Thousands of civilians were fleeing the city, a bastion of protest surrounded by a ring of steel of troops with tanks and heavy weapons.

Electricity and communications have been cut off and as many as 130 people have been killed in a four-day military assault since Assad sent troops into the city on Sunday, activists say.

Reacting to the intensifying assaults on Hama and other Syrian districts, the UN Security Council condemned the use of force against civilians -- its first substantive response to nearly five months of unrest in Syria.

In Hama, residents said tanks had advanced into the main Orontes Square, the site of some of the biggest protests against Assad, who succeeded his father Hafez al-Assad in 2000. Snipers spread onto rooftops and into a nearby citadel.

An activist who managed to leave the city told Reuters that 40 people were killed by heavy machinegun fire and shelling by tanks in al-Hader district on Wednesday and early yesterday.

Syrian authorities say the army has gone into Hama to confront armed groups trying to take control of the city. They say at least eight soldiers have been killed by gunmen.

The contrasting accounts from activists and state media are difficult to verify because Syria has barred most independent media since the beginning of the protests.

Rights groups said the lack of communication with the besieged city was alarming. There were also some reports that water supplies were blocked.

"Hama has been cut off. We're in the dark and of course we're very worried," said Human Rights Watch's Beirut-based senior Syria and Lebanon researcher, Nadim Houry.

Rami Abdel Rahman of the Syrian Observatory for Human Rights said 1,500 families managed to flee Hama in the last 48 hours, heading mainly to the east or the west of the besieged city. Other activists said authorities had blocked the road north towards Aleppo and Turkey.

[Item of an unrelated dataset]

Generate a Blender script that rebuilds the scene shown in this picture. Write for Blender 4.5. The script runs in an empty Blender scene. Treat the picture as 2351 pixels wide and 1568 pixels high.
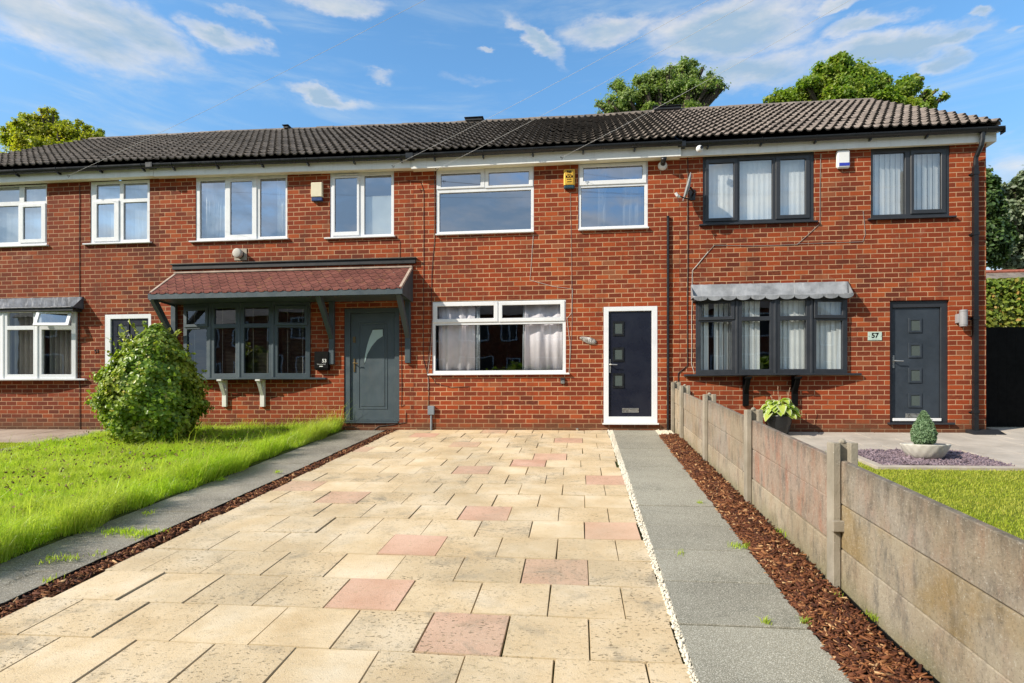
import bpy, math, random
import numpy as np
from mathutils import Vector, Matrix
R = math.radians
sc = bpy.context.scene
COL = sc.collection
rnd = random.Random(7)
# ------------------------------------------------------------------ camera
F, YAW, YH, CX = 1380.0, R(6.2), 942.0, 1175.5       # pixels are of a 2351 x 1568 copy of the photo
CY, CZ, M = -10.78, 0.40, 0.1153                     # camera distance and height; the gardens fall away from the houses
cam = bpy.data.objects.new('camera', bpy.data.cameras.new('camera')); COL.objects.link(cam)
cam.location = (0, CY, CZ); cam.rotation_euler = (R(90), 0, YAW)
cam.data.sensor_width = 36; cam.data.lens = 36 * F / 2351
cam.data.shift_y = (YH - 784) / 2351; cam.data.clip_start = .05; cam.data.clip_end = 3000
sc.camera = cam
sY, cY = math.sin(YAW), math.cos(YAW)
def ray(x, y):
    r = (x - CX) / F; return (-sY + r * cY, cY + r * sY, (YH - y) / F)
def W(x, y, Y=0.0):                                   # measured point on an upright plane at depth Y
    d = ray(x, y); t = (Y - CY) / d[1]; return (d[0] * t, Y, CZ + d[2] * t)
def G(x, y):                                          # measured point on the sloping ground
    d = ray(x, y); t = (M * CY - CZ) / (d[2] - M * d[1]); return (d[0] * t, CY + d[1] * t)
def gz(Y): return M * Y
def rect(x0, x1, yt, yb, Y=0.0):                      # -> X0, X1, Zbottom, Ztop
    xc = (x0 + x1) / 2
    return (W(x0, yt, Y)[0], W(x1, yt, Y)[0], W(xc, yb, Y)[2], W(xc, yt, Y)[2])
# ------------------------------------------------------------------ light
SUN = Vector((-.72, -.43, .57)).normalized()
sl = bpy.data.lights.new('sun', 'SUN'); sl.energy = 4.3; sl.angle = R(.6); sl.color = (1, .92, .79)
so = bpy.data.objects.new('sun', sl); COL.objects.link(so)
so.rotation_euler = SUN.to_track_quat('Z', 'Y').to_euler(); so.location = (-20, -20, 20)
sc.view_settings.view_transform = 'Standard'; sc.view_settings.look = 'None'
sc.view_settings.exposure = .5; sc.view_settings.gamma = 1
sc.cycles.max_bounces = 6; sc.cycles.diffuse_bounces = 3; sc.cycles.glossy_bounces = 3
sc.cycles.transparent_max_bounces = 12; sc.cycles.transmission_bounces = 3
sc.cycles.sample_clamp_indirect = 6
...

He said seven other people were killed across Syria during protests on Wednesday night, three of them in the southern Deraa province and two in the Damascus district of Midan.

Alongside the military crackdown, Assad has also lifted a state of emergency in place for nearly 50 years and promised constitutional changes to open Syria up to multi-party politics.

Yesterday, he formally approved laws passed by the cabinet last week allowing the formation of political parties other than his ruling Baath Party and regulating elections to parliament, which has so far been a rubber-stamp assembly.

But most figures in Syria's fractured opposition reject any dialogue with Assad while the repression continues.

France yesterday slammed the move as "provocation" and said instead he should stop his deadly crackdown on democracy protests.